STRAUSS: We got married in 42 days.
DAITCH: What's the ROI on that?
STRAUSS: Sometimes the offer that's made is larger than the trust that's built. Big brands say 'trust me trust me trust me' and then when you say something bad, they go into fear mode and they don't trust back. Needs to be two-way trust.
It's easy for everybody to detract from a brand. Everybody does it. You have to work twice as hard to convert them back, and then the affinity is stronger.
TRUST, LOVE -- CAN I GET THAT IN A DATABASE?
RIDINGS: What is advertising? It's the same thing! {surely he means broadcast}
The best tool is to ask people at the point of sale and ask them why they bought. It's not rocket science.
You've got a lot of people coming up in this space that don't have that experience.

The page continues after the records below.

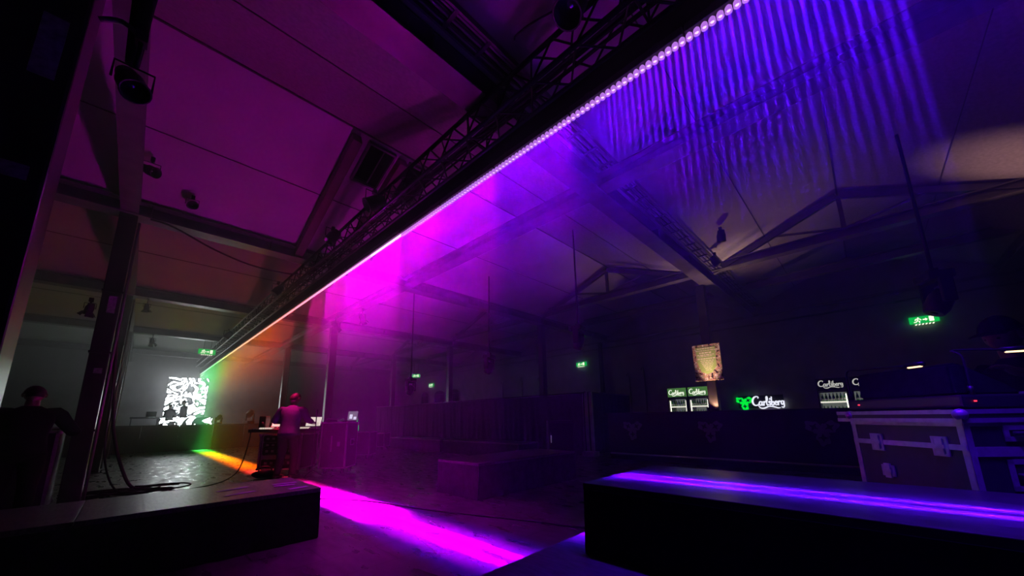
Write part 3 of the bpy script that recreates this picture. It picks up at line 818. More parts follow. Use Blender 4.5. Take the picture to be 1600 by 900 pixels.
def fridge(label, y1, w, lit, seed):
    """glass-door drinks fridge, front at x=0 facing -x, from y=0 down to -w"""
    t = thing('drinks_fridge', label, 'fridge', (12.3, y1, 0))
    d, h = .62, 2.06; k = .03
    b = MB()
    b.b2((0.02, -k, 0), (d, 0, h)); b.b2((.02, -w, 0), (d, -w + k, h)); b.b2((.02, -w, h - .03), (d, 0, h)); b.b2((.02, -w, 0), (d, 0, .14))
    b.b2((.02, -w, 1.74), (d, 0, 1.78)); b.b2((d - .03, -w, 0), (d, 0, h))
    b.build('cabinet', 'plastic', t)
    MB().b2((d - .04, -w + k, .14), (d - .031, -k, 1.74)).build('glowing_back', 'fridgeback', t)
    MB().b2((-.02, -w + .01, 1.78), (.02, -.01, h), .006).build('header_sign', 'headergreen' if lit else 'headerdark', t)
    s = MB(); script(s, (-.021, -.05, 1.81), (0, -1, 0), (0, 0, 1), .2, w - .12, .004)
    s.build('header_lettering', 'letterlit' if lit else 'letterdim', t)
    dr_ = MB()
    dr_.b2((-.02, -.035, .15), (.015, -.0, 1.73)); dr_.b2((-.02, -w, .15), (.015, -w + .035, 1.73)); dr_.b2((-.02, -w, 1.7), (.015, 0, 1.735)); dr_.b2((-.02, -w, .14), (.015, 0, .18))
    dr_.build('door_frame', 'plastic', t)
    MB().b2((-.004, -w + .035, .18), (.0, -.035, 1.7)).build('door_pane', 'glass', t)
    MB().tube([(-.045, -w + .05, .9), (-.045, -w + .05, 1.3)], .01, 6).build('handle', 'alu', t)
    for yy in ((-.055, -w + .055) if lit else (-w + .055,)):
        MB().b2((.03, yy - .012, .2), (.05, yy + .012, 1.66)).build('light_tube', 'fridgelight', t)
    for z in (.45, .8, 1.15, 1.46):
        m_ = MB(); m_.b2((.06, -w + k, z - .012), (d - .05, -k, z)); m_.build('shelf', 'greyplastic', t)
        MB().b2((.045, -w + k + .002, z - .02), (.058, -k - .002, z + .022)).build('shelf_edge', 'shelfwhite', t)
    return t
FR = [('lit drinks fridge next to the draped partition', 4.72, .6, True), ('lit drinks fridge between another fridge and the poster column', 4.08, .6, True),
      ('drinks fridge with a pale script header on the other side of the wall logo', .9, .6, False), ('drinks fridge half hidden by the lighting desk hood', .24, .6, False)]
bottle_me = None
for n, (lab, y1, w, lit) in enumerate(FR):
    fridge(lab, y1, w, lit, n)
    for s_, z in enumerate((1.46, 1.15)):
        for b in range(7):
            y = y1 - .085 - (w - .17) * b / 6
            if bottle_me is None:
                mb = MB().m(0).lathe([(.026, 0), (.028, .01), (.028, .125), (.02, .155), (.011, .175), (.0105, .215)], 10)
                mb.m(1).lathe([(.0285, .05), (.0287, .05), (.0287, .1), (.0285, .1)], 10)
                mb.m(1).lathe([(.0125, .205), (.0125, .222), (.0, .222)], 8)
                o = mb.build('beer_bottle', ['glassgreen', 'bottlecap']); bottle_me = o.data
            else:
                o = bpy.data.objects.new('beer_bottle', bottle_me); COL.objects.link(o)
            o.location = (12.3 + .11, y, z + .001)
            where = ['the fridge next to the draped partition', 'the fridge beside the poster column', 'the fridge past the wall logo', 'the half hidden fridge'][n]
            tag(o, f'small green bottle, {["upper", "lower"][s_]} shelf of {where}', 'bottle', f'bottles on the {["upper", "lower"][s_]} shelf of {where}')

# neon wall logo
t = thing('wall_logo', 'glowing white script logo with a green leaf on the wall behind the bar', 'sign', (XR - .06, 3.48, 1.42))
mb = MB(); hop_leaf(mb, (0, -.26, .19), (0, -1, 0), (0, 0, 1), .29, .03, 1); mb.build('leaf_emblem', ['logogreen', 'black'], t)
mb = MB(); script(mb, (0, -.50, -.04), (0, -1, 0), (0, 0, 1), .44, .94, .03); mb.build('lettering', 'logowhite', t)
MB().b2((.034, -1.42, -.02), (.06, -.05, .42)).build('backing', 'black', t)

# poster on the column
t = thing('drinks_poster', 'lit drinks menu poster with a yellow green middle on the bar column', 'poster', (10.27, 3.17, 2.06))
MB().b2((0, -.66, 0), (.03, 0, .95), .004).build('board', 'poster', t)
c = MB(); c.prism([(.17, .24), (.3, .17), (.42, .2), (.54, .36), (.56, .88), (.08, .88), (.09, .5)], .002, (-.0, 0, 0), (0, -1, 0), (0, 0, 1))
c.build('printed_field', 'postercentre', t).location = (-.0015, 0, 0)
ln = MB()
for z, a, b, hgt in ((.845, .12, .52, .03), (.79, .08, .55, .022), (.73, .16, .46, .035), (.675, .11, .52, .024), (.64, .15, .5, .016), (.575, .1, .56, .03), (.52, .17, .5, .02), (.475, .18, .48, .016), (.435, .2, .47, .016), (.395, .22, .46, .014), (.355, .24, .44, .014), (.315, .26, .43, .014), (.275, .28, .42, .012)):
    x = a; 
    while x < b - .02:
        w = random.uniform(.03, .085); w = min(w, b - x)
        ln.b2((-.005, -(x + w), z - hgt / 2), (-.002, -x, z + hgt / 2)); x += w + .014
ln.build('printed_line', 'posterline', t)
br = MB().b2((.03, -.42, .3), (.14, -.22, .36)); br.b2((.03, -.42, .7), (.14, -.22, .76)); br.build('bracket', 'darksteel', t)
t = thing('uplight', 'small warm uplight standing on the bar at the foot of the poster column', 'lamp', (9.95, 2.85, 1.292))
MB().lathe([(.05, 0), (.05, .01), (.045, .012), (.045, .08), (.05, .085), (.04, .085), (.038, .05), (0, .05)], 16).build('housing', 'darksteel', t)
MB().lathe([(.037, .055), (.03, .066), (0, .07)], 12).build('lamp_lens', 'warmlamp', t)

t = thing('uplight', 'tiny warm uplight right at the foot of the poster column', 'lamp', (10.38, 2.80, 1.292))
MB().lathe([(.03, 0), (.03, .03), (.034, .032), (.026, .032), (.02, .02), (0, .02)], 12).build('housing', 'darksteel', t)
MB().lathe([(.022, .024), (.014, .03), (0, .032)], 10).build('lamp_lens', 'warmlamp', t)
# exit signs
def exit_sign(label, loc, rz, w=.58, h=.2, drop=.0, strip=True):
    """front faces local -y"""
    t = thing('exit_sign', label, 'exit sign', loc, rz)
    MB().b2((-w / 2, 0, 0), (w / 2, .05, h), .006).build('sign_box', 'exitgreen', t)
    mb = MB(); o = (0, -.001, 0); A, B = (1, 0, 0), (0, 0, 1)
    k = h
    # door opening
    mb.prism([(w * .17, .16 * k), (w * .33, .16 * k), (w * .33, .88 * k), (w * .17, .88 * k)], .004, (0, -.001, 0), A, B)
    # arrow
    mb.prism([(-.04 * w, .42 * k), (.05 * w, .42 * k), (.05 * w, .28 * k), (.13 * w, .5 * k), (.05 * w, .72 * k), (.05 * w, .58 * k), (-.04 * w, .58 * k)], .004, (0, -.001, 0), A, B)
    # running figure
    cx = -.2 * w
    mb.prism([(cx + .055 * k * math.cos(q) * 1.4 + .06 * k, .82 * k + .075 * k * math.sin(q)) for q in [2 * PI * j / 10 for j in range(10)]], .004, (0, -.001, 0), A, B)
    for P in ([(0, .72), (-.06, .42)], [(-.06, .42), (.14, .3), (.1, .12)], [(-.06, .42), (-.2, .22), (-.42, .2)], [(0, .68), (.2, .62), (.3, .46)], [(0, .68), (-.2, .64), (-.28, .46)]):
        mb.ribbon([(cx + p[0] * k, p[1] * k) for p in P], .11 * k, .004, (0, -.001, 0), A, B, 1)
    mb.build('pictogram', 'exitwhite', t)
    if strip:
        sb = MB()
        for j in range(6):
            x = -w * .34 + j * w * .115
            sb.prism([(x, -.05), (x + .035, -.05), (x + .055, -.012), (x + .02, -.012)], .004, (0, -.001, 0), A, B)
        sb.build('light_strip', 'exitwhite', t)
    bk = MB().b2((-.03, .05, h * .3), (.03, .09, h * .7))
    if drop: bk.cyl((-.12, .025, h), (-.12, .025, h + drop), .006, seg=6); bk.cyl((.12, .025, h), (.12, .025, h + drop), .006, seg=6)
    bk.build('bracket', 'darksteel', t)
    return t
exit_sign('green exit sign on the side wall above the bar logo, largest of all', (XR - .1, -1.52, 3.68), -PI / 2)
exit_sign('green exit sign on the side wall between the poster column and partition', (XR - .1, 10.1, 3.7), -PI / 2)
exit_sign('small exit sign lower above the arched windows', (XR - .1, 23.5, 3.6), -PI / 2, .62, .24)
exit_sign('small exit sign hanging higher near the far corner', (12.0, 19.85, 3.75), -PI / 4, .5, .2, .75, False)
exit_sign('green exit sign hanging under the girder before the stage screen', (1.93, 19.95, 4.07), .1, .58, .22, .41)

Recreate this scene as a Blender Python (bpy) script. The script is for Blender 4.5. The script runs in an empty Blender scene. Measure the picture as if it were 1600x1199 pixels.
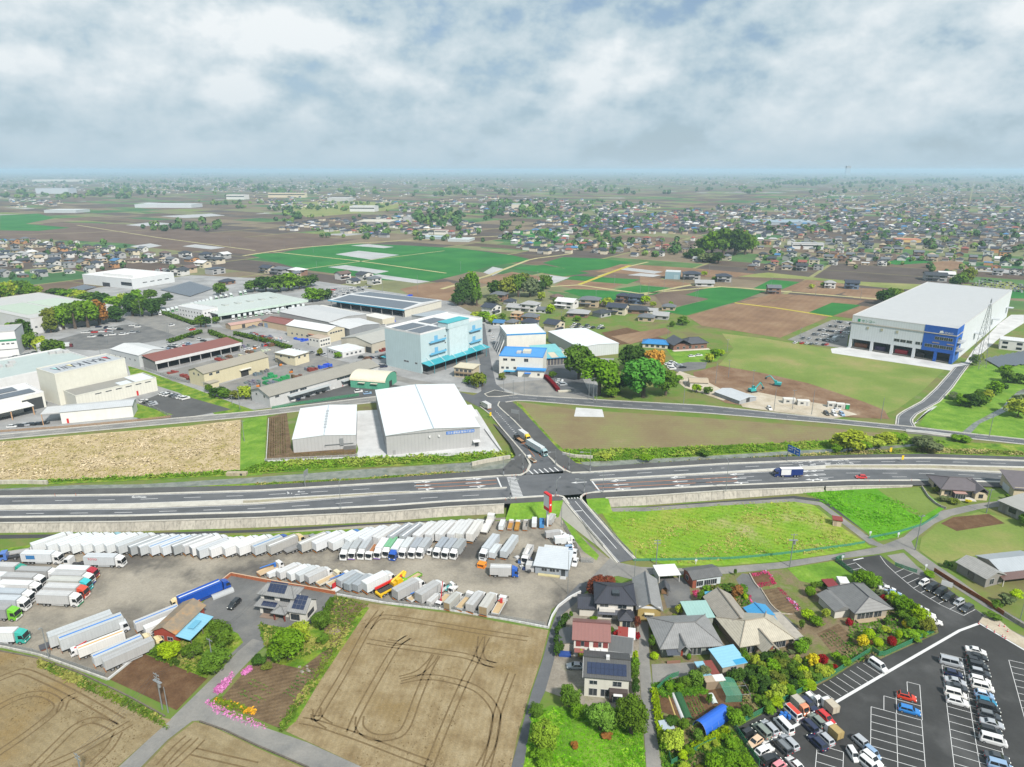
import bpy,math,random
from mathutils import Vector as V,geometry,noise
# short names for strings used many times
lw,gy,nv,sdn,rf_,brn,crm,dwy,ltr,SVM,SMR,bgr,mgr,dgr,ygr,ggr,brd,plf,grf,mlf,whs,med,clm,mfl,wht,lgy,fac,MUL,dgy='low','grey','navy','sedan','roof','brown','cream','doorway','lettering','ShaderNodeVectorMath','ShaderNodeMapRange','bright green','mid green','dark green','yellow green','grey green','broad','ploughed_field','green_field','mulched_field','warehouse','medium','column','medflat','white','light grey','factory','MULTIPLY','dark grey'
R=math.radians
rnd=random.Random(11)
SC=bpy.context.scene
COL=SC.collection
# -- camera
CAM_H,PITCH,FPX=116.0,R(17.4),1067.0 # drone 116 m up, 24 mm lens on a 36 mm sensor
cam=bpy.data.cameras.new('camera')
cam.sensor_width=36;cam.lens=36*FPX/1600
cam.clip_start=1;cam.clip_end=120000
camo=bpy.data.objects.new('camera',cam);COL.objects.link(camo)
camo.location=(0,0,CAM_H);camo.rotation_euler=(R(90)-PITCH,0,0)
SC.camera=camo
# -- light
SUN_EL,SUN_AZ=R(45),R(150) # azimuth clockwise from +Y: sun to the right, a little behind
sd=V((math.sin(SUN_AZ)*math.cos(SUN_EL),math.cos(SUN_AZ)*math.cos(SUN_EL),math.sin(SUN_EL)))
sl=bpy.data.lights.new('sun','SUN');sl.energy=4.3;sl.angle=R(5);sl.color=(1.0,.95,.87)
so=bpy.data.objects.new('sun',sl);COL.objects.link(so)
so.rotation_euler=sd.to_track_quat('Z','Y').to_euler();so.location=(0,0,400)
vs=SC.view_settings
vs.view_transform='Standard';vs.look='None';vs.exposure=0.75;vs.gamma=1
try:vs.use_curve_mapping=False
except Exception:pass
SC.cycles.use_denoising=True
SC.cycles.max_bounces=6;SC.cycles.diffuse_bounces=3;SC.cycles.glossy_bounces=2
SC.cycles.transmission_bounces=2;SC.cycles.volume_bounces=1;SC.cycles.transparent_max_bounces=12
SC.cycles.use_fast_gi=False
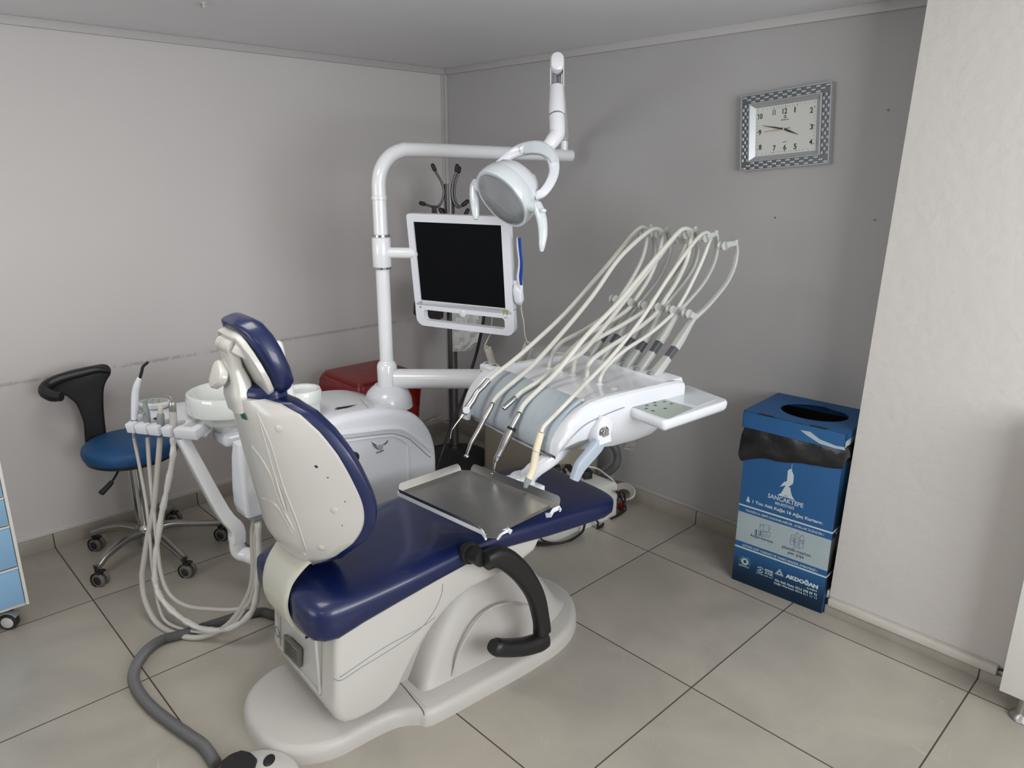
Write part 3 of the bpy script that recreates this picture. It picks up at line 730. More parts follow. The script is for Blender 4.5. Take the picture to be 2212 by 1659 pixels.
def loop(i): 
    P = [lp(*p) for p in hs_[i]]
    return P+[SP[i]]
sw = 'standing in the assistant rest'
t = thing('curing_light', 'white curved curing light with black angled tip '+sw, 'curing light', tpl(288, 905))
g = Geo(); g.tube([tpl(289, 908), tpl(291, 880), tpl(292, 850), tpl(296, 832), tpl(301, 818)], [.0095, .0125, .012, .0112, .008], 20, 5, round_end=True); part(g, 'handle', 'white', t)
part(Geo().tube([tpl(301, 821), tpl(306, 803), tpl(309, 792), tpl(319, 783)], [.0055, .005, .005, .0045], 14, 4), 'light_tip', 'ink', t)
part(Geo().tube([tpl(289, 905), tpl(288, 925), tpl(289, 945)], [.011, .006, .005], 14, 2), 'strain_relief', 'greyplastic', t)
part(Geo().tube(loop(0), .0058, 12, 5), 'hose', 'hose_grey', t)
t = thing('saliva_ejector', 'grey suction handpiece with a side lever '+sw, 'suction handpiece', tpl(316, 915))
part(Geo().tube([tpl(319, 930), tpl(317, 905), tpl(315.5, 890), tpl(314, 878), tpl(314, 866)], [.009, .012, .012, .0085, .006], 18, 3), 'valve_body', 'greyplastic', t)
part(Geo().tube([tpl(307, 886)-ty*.008, tpl(312, 889)-ty*.014, tpl(317, 891)-ty*.014], .0045, 10, 2, round_end=True), 'lever', 'greyplastic', t)
part(Geo().tube(loop(1), .0072, 12, 5), 'hose', 'hose_grey', t)
t = thing('suction_handpiece', 'grey high volume suction handpiece with ivory tip '+sw, 'suction handpiece', tpl(346, 930))
part(Geo().tube([tpl(347, 938), tpl(347, 915), tpl(347, 897), tpl(347, 892)], [.0105, .0125, .012, .008], 18, 2), 'valve_body', 'greyplastic', t)
part(Geo().tube([tpl(347, 894), tpl(347, 887), tpl(347, 885.5), tpl(347, 879)], [.0065, .0065, .008, .008], 16, 1), 'nozzle', 'ivory', t)
part(Geo().tube([tpl(340, 903)-ty*.006, tpl(338, 903)-ty*.008], .004, 10, 1, round_end=True), 'slide_button', 'ink', t)
part(Geo().tube(loop(2), .0098, 14, 5), 'hose', 'hose_grey', t)
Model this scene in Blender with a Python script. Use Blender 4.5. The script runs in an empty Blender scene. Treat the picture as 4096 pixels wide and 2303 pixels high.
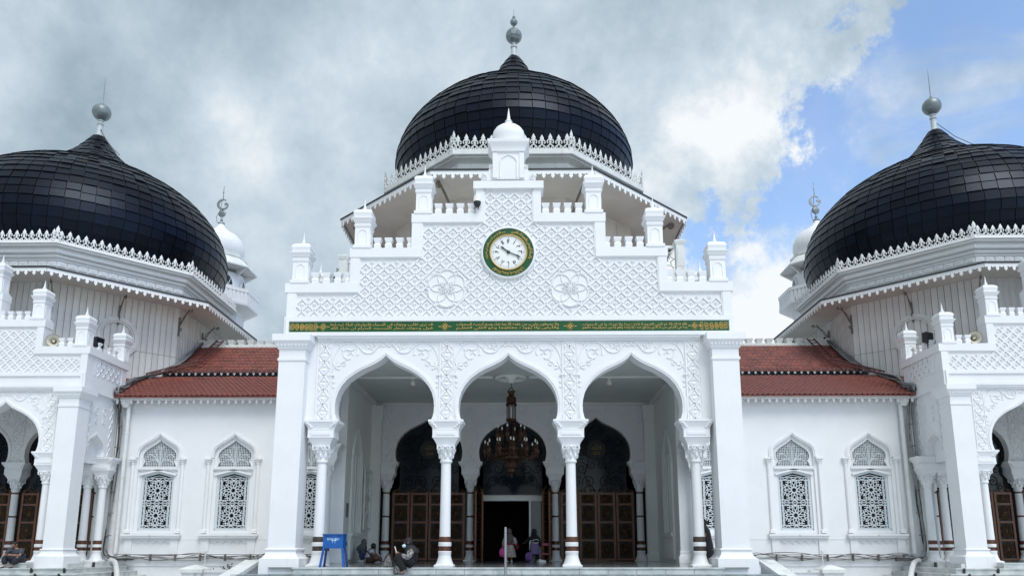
import bpy, bmesh, math, random
from mathutils import Vector, Matrix
random.seed(11)
SC = bpy.context.scene
C = SC.collection
PI = math.pi
R = math.radians

# ------------------------------------------------------------------ camera, sky, sun, exposure
cam_d = bpy.data.cameras.new('camera')
cam = bpy.data.objects.new('camera', cam_d)
C.objects.link(cam)
SC.camera = cam
cam_d.sensor_width = 36.0
cam_d.lens = 3070.1 / 4096 * 36.0
cam_d.shift_y = (1600 - 1151.5) / 4096
cam_d.clip_end = 3000
cam.location = (0.3426, -19.47, 0.415)
cam.rotation_euler = (PI / 2 + 0.19194, 0, 0.01264)

SUN_EL, SUN_AZ = 56.0, 24.0        # degrees; azimuth measured from behind the camera towards the right
SUN_DIR = Vector((math.sin(R(SUN_AZ)) * math.cos(R(SUN_EL)), -math.cos(R(SUN_AZ)) * math.cos(R(SUN_EL)), math.sin(R(SUN_EL))))

world = bpy.data.worlds.new('World')
SC.world = world
world.use_nodes = True
wt = world.node_tree
wt.nodes.clear()

class NT:
    """small helper for building node trees"""
    def __init__(s, t): s.t = t
    def n(s, typ, **kw):
        nd = s.t.nodes.new(typ)
        for k, v in kw.items():
            if k.startswith('i_'):
                key = k[2:]
                key = int(key) if key.isdigit() else key.replace('_', ' ')
                nd.inputs[key].default_value = v
            else: setattr(nd, k, v)
        return nd
    def l(s, a, b): s.t.links.new(a, b)
    def math(s, op, a, b=None, clamp=False):
        nd = s.t.nodes.new('ShaderNodeMath'); nd.operation = op; nd.use_clamp = clamp
        for i, x in enumerate((a, b)):
            if x is None: continue
            if isinstance(x, (int, float)): nd.inputs[i].default_value = x
            else: s.l(x, nd.inputs[i])
        return nd.outputs[0]
    def dot(s, v, c):
        nd = s.t.nodes.new('ShaderNodeVectorMath'); nd.operation = 'DOT_PRODUCT'
        s.l(v, nd.inputs[0]); nd.inputs[1].default_value = c
        return nd.outputs['Value']
    def smooth(s, x, a, b):
        nd = s.t.nodes.new('ShaderNodeMapRange'); nd.interpolation_type = 'SMOOTHSTEP'
        s.l(x, nd.inputs['Value']); nd.inputs['From Min'].default_value = a; nd.inputs['From Max'].default_value = b
        return nd.outputs['Result']
    def mix(s, f, a, b):
        nd = s.t.nodes.new('ShaderNodeMix'); nd.data_type = 'RGBA'
        for k, x in ((0, f), (6, a), (7, b)):
            if isinstance(x, (int, float)): nd.inputs[k].default_value = x
            elif isinstance(x, tuple): nd.inputs[k].default_value = (*x[:3], 1)
            else: s.l(x, nd.inputs[k])
        return nd.outputs[2]
    def noise(s, v, scale, detail=4, rough=.55, dist=0.0):
        nd = s.n('ShaderNodeTexNoise', i_Scale=scale, i_Detail=detail, i_Roughness=rough, i_Distortion=dist)
        if v is not None: s.l(v, nd.inputs['Vector'])
        return nd.outputs['Fac']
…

A marketing person is asked to justify their activities but really it goes across a broad spectrum of functions. We get too granular and forget about the big picture.
DARBY: You can measure whether higher engagement on your website results in higher return.
STRAUSS: ROI is not measured by the tools, it's measured by whether your business is growing.
DAITCH: Until a tool can determine your business goals, then it's not going to work.
RIDINGS: You don't measure activity, you measure results. STRAUSS: $200,000 for X number of likes?
RIDINGS: if anyone thinks you don't experiment in the space and see what happens they're out of their mind. Use some business sense. You can look for generic tools. 5-7% should be spent on measurement every year.
ARE WE GOING TO GET TO THE POINT WHERE WE'RE NOT GOING TO HAVE THIS CONVERSATION? THERE WILL BE STANDARD WAYS TO GET IT DONE?
DAITCH: absolutely not. the moment we standardize, we fail. The way we engage, that's the most valuable thing.
STRAUSS: Didn't they say the same thing about trade shows? and internet advertising? DAITCH: If you're not always in beta, if you're not always innovating...Innovation is miles ahead of measurement.